I awoke just after five and headed out to an internet café to catch up with the wider world and update my travel blog. After much searching I found one in the basement of a house. The service was provided by a bored-looking teenager who was far more interested in gaming than actually doing his job and so I was left standing for some time whilst he zapped aliens, but it was cheap and the crap customer service was compensated for the fact that I eventually got chatting to the gaming teenager whose name was Sebastian and whose girlfriend Delia was about to leave for London. Excitedly, he contacted her on Facebook and she asked me a variety of questions on UK living, most of which I was able to answer satisfactorily, before the hour for football fast-approaching, I bid both of them adieu, promising to meet up with Sebastian for a drink on the morrow before I left town.
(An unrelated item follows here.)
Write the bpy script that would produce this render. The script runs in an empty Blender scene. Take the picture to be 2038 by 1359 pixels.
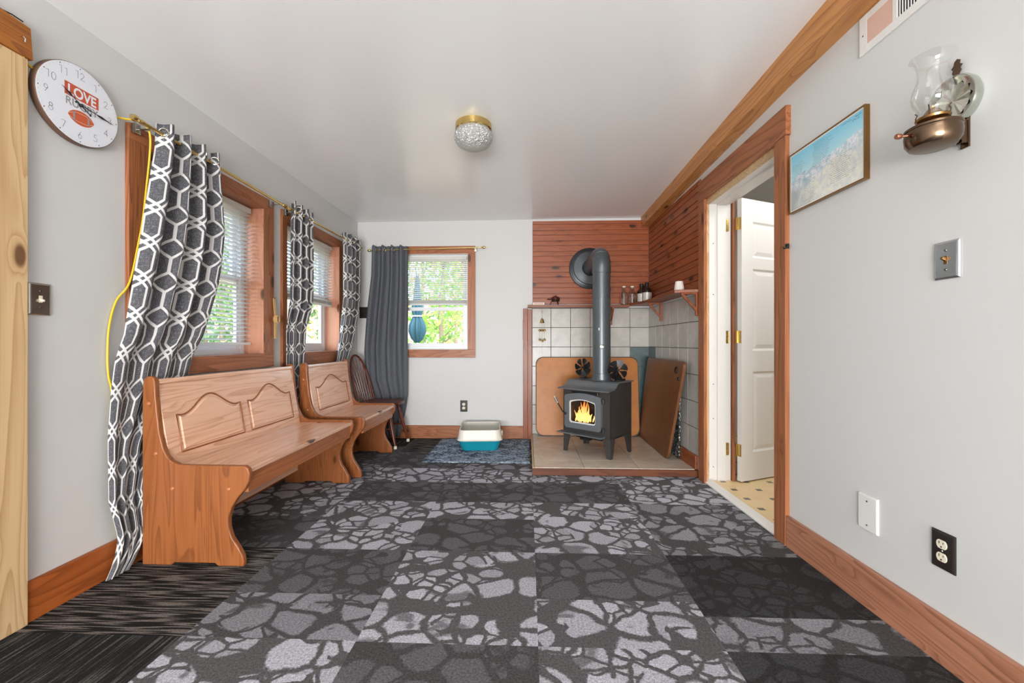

The match was a hyped-up encounter between Italy and Spain which finished a dull 1-1 draw.[6] Afterwards I searched for somewhere to have my tea, but only McDonalds was open, so McDonalds it was and I sampled the delights of the McBavarian Sausage with mustard, (or something like that), and took away a complimentary Euro 2012 glass. Full of junk food, I then retired to Villa Alice to round off the day by uploading all of my photos to Facebook, thus clearing a little space on my camera’s memory card for the vast amount of photographs that I anticipated taking over the coming days.

Next part: The Painted Monasteries of Bucovina

My Flickr Album of this trip

[1] Travels in the Balkans, p.76

[2] The Enchanted Way, p.37-8

[3] See my travelogues ‘Balkania’ and ‘Nazareth in Norfolk’ respectively

[4] A skansen is a park of reconstructed historical buildings unique to a particular country or region. We have them in the UK, the Avoncroft Museum of Building being one. The name comes from the very first of these which is called Skansen and is in Stockholm. Founded in 1891, I visited it in 2008 and was very impressed.

[5] For an explanation, see the rant about ethnographic museums in my travelogue ‘Albanian Expeditions Part II’.

[6] They later met again in the Final and that match was a little more exciting, with Spain running out worthy 4-0 winners in what was arguably the best performance by a side in a major international football tournament.